### Aim of the task
Transcribe all of the material exactly, except for its pictures.

### Collected data
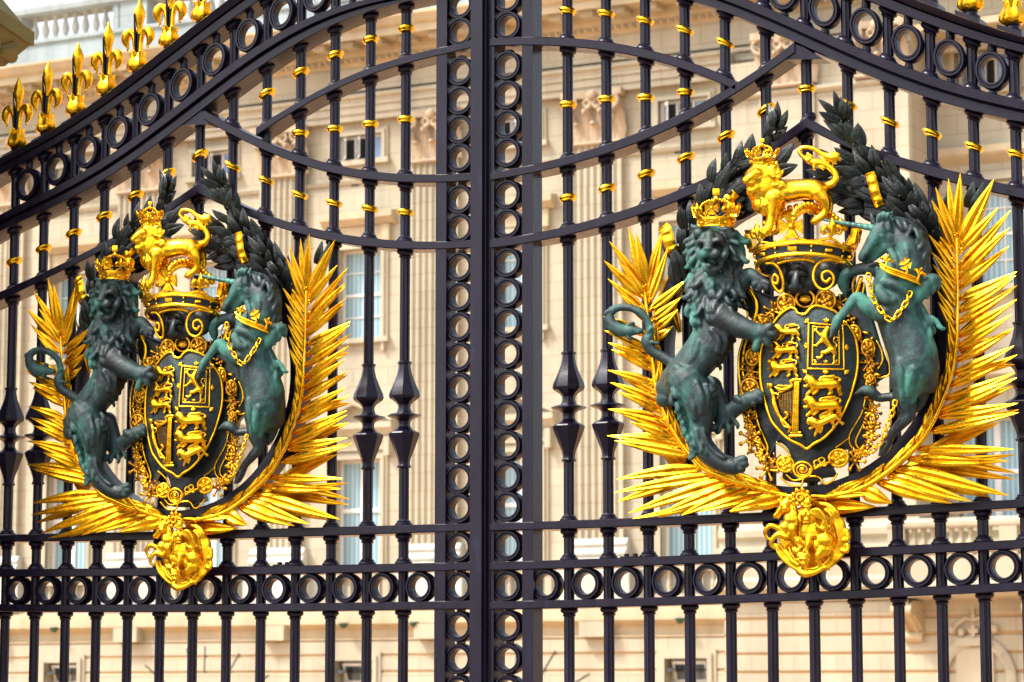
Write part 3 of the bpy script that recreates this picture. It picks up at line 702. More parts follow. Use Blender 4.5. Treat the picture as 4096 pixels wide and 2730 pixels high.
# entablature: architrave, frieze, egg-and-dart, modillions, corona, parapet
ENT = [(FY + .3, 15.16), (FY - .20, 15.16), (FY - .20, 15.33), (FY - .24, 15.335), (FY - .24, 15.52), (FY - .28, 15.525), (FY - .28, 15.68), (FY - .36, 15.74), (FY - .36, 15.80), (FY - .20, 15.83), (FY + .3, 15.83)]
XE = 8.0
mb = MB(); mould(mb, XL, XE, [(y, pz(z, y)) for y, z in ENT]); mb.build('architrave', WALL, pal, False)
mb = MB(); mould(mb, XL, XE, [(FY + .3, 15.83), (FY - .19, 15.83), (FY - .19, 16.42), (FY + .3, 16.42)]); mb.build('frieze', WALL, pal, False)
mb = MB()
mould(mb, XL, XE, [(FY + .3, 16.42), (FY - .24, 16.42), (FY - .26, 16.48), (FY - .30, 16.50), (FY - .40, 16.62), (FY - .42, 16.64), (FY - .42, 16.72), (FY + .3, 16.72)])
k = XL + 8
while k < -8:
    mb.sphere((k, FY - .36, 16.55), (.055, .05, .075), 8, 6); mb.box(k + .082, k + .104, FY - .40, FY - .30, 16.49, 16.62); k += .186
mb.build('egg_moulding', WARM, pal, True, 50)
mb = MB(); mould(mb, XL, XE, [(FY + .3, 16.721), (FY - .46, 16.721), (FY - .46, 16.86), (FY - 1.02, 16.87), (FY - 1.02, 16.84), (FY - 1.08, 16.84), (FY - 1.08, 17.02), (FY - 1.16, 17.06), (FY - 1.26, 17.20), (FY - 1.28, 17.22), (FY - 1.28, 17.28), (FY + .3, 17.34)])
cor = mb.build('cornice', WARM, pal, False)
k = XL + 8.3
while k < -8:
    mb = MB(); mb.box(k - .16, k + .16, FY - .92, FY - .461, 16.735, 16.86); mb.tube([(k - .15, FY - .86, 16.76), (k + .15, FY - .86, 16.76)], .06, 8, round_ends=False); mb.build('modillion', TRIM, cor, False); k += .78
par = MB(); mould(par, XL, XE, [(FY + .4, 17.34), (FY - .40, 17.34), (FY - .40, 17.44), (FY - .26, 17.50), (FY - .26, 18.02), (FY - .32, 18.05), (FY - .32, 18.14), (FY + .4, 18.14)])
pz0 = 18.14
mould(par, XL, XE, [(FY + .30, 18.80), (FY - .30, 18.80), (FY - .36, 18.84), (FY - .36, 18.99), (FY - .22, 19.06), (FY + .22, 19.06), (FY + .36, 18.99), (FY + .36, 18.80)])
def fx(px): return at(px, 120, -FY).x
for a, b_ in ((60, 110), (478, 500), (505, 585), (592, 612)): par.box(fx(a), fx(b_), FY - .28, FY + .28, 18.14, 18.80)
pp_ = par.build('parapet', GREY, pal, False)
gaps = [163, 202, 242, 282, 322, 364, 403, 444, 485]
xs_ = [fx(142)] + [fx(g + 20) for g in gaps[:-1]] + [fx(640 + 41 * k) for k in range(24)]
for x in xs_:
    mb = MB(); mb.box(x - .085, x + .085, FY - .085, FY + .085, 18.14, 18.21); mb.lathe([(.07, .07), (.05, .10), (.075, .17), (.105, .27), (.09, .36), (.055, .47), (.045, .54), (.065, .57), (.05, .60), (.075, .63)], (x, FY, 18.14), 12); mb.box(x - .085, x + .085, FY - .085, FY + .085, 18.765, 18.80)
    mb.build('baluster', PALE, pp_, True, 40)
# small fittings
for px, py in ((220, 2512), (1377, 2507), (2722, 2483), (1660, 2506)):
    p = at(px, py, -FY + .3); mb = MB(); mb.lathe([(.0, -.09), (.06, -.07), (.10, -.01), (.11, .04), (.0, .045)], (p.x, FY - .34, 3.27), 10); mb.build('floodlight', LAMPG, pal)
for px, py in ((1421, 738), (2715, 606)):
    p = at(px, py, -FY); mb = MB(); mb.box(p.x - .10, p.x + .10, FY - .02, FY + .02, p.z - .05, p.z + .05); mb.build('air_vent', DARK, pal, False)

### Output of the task
Write part 3 of the bpy script that recreates this picture. It picks up at line 702. More parts follow. Use Blender 4.5. Treat the picture as 4096 pixels wide and 2730 pixels high.
# entablature: architrave, frieze, egg-and-dart, modillions, corona, parapet
ENT = [(FY + .3, 15.16), (FY - .20, 15.16), (FY - .20, 15.33), (FY - .24, 15.335), (FY - .24, 15.52), (FY - .28, 15.525), (FY - .28, 15.68), (FY - .36, 15.74), (FY - .36, 15.80), (FY - .20, 15.83), (FY + .3, 15.83)]
XE = 8.0
mb = MB(); mould(mb, XL, XE, [(y, pz(z, y)) for y, z in ENT]); mb.build('architrave', WALL, pal, False)
mb = MB(); mould(mb, XL, XE, [(FY + .3, 15.83), (FY - .19, 15.83), (FY - .19, 16.42), (FY + .3, 16.42)]); mb.build('frieze', WALL, pal, False)
mb = MB()
mould(mb, XL, XE, [(FY + .3, 16.42), (FY - .24, 16.42), (FY - .26, 16.48), (FY - .30, 16.50), (FY - .40, 16.62), (FY - .42, 16.64), (FY - .42, 16.72), (FY + .3, 16.72)])
k = XL + 8
while k < -8:
    mb.sphere((k, FY - .36, 16.55), (.055, .05, .075), 8, 6); mb.box(k + .082, k + .104, FY - .40, FY - .30, 16.49, 16.62); k += .186
mb.build('egg_moulding', WARM, pal, True, 50)
mb = MB(); mould(mb, XL, XE, [(FY + .3, 16.721), (FY - .46, 16.721), (FY - .46, 16.86), (FY - 1.02, 16.87), (FY - 1.02, 16.84), (FY - 1.08, 16.84), (FY - 1.08, 17.02), (FY - 1.16, 17.06), (FY - 1.26, 17.20), (FY - 1.28, 17.22), (FY - 1.28, 17.28), (FY + .3, 17.34)])
cor = mb.build('cornice', WARM, pal, False)
k = XL + 8.3
while k < -8:
    mb = MB(); mb.box(k - .16, k + .16, FY - .92, FY - .461, 16.735, 16.86); mb.tube([(k - .15, FY - .86, 16.76), (k + .15, FY - .86, 16.76)], .06, 8, round_ends=False); mb.build('modillion', TRIM, cor, False); k += .78
par = MB(); mould(par, XL, XE, [(FY + .4, 17.34), (FY - .40, 17.34), (FY - .40, 17.44), (FY - .26, 17.50), (FY - .26, 18.02), (FY - .32, 18.05), (FY - .32, 18.14), (FY + .4, 18.14)])
pz0 = 18.14
mould(par, XL, XE, [(FY + .30, 18.80), (FY - .30, 18.80), (FY - .36, 18.84), (FY - .36, 18.99), (FY - .22, 19.06), (FY + .22, 19.06), (FY + .36, 18.99), (FY + .36, 18.80)])
def fx(px): return at(px, 120, -FY).x
for a, b_ in ((60, 110), (478, 500), (505, 585), (592, 612)): par.box(fx(a), fx(b_), FY - .28, FY + .28, 18.14, 18.80)
pp_ = par.build('parapet', GREY, pal, False)
gaps = [163, 202, 242, 282, 322, 364, 403, 444, 485]
xs_ = [fx(142)] + [fx(g + 20) for g in gaps[:-1]] + [fx(640 + 41 * k) for k in range(24)]
for x in xs_:
    mb = MB(); mb.box(x - .085, x + .085, FY - .085, FY + .085, 18.14, 18.21); mb.lathe([(.07, .07), (.05, .10), (.075, .17), (.105, .27), (.09, .36), (.055, .47), (.045, .54), (.065, .57), (.05, .60), (.075, .63)], (x, FY, 18.14), 12); mb.box(x - .085, x + .085, FY - .085, FY + .085, 18.765, 18.80)
    mb.build('baluster', PALE, pp_, True, 40)
# small fittings
for px, py in ((220, 2512), (1377, 2507), (2722, 2483), (1660, 2506)):
    p = at(px, py, -FY + .3); mb = MB(); mb.lathe([(.0, -.09), (.06, -.07), (.10, -.01), (.11, .04), (.0, .045)], (p.x, FY - .34, 3.27), 10); mb.build('floodlight', LAMPG, pal)
for px, py in ((1421, 738), (2715, 606)):
    p = at(px, py, -FY); mb = MB(); mb.box(p.x - .10, p.x + .10, FY - .02, FY + .02, p.z - .05, p.z + .05); mb.build('air_vent', DARK, pal, False)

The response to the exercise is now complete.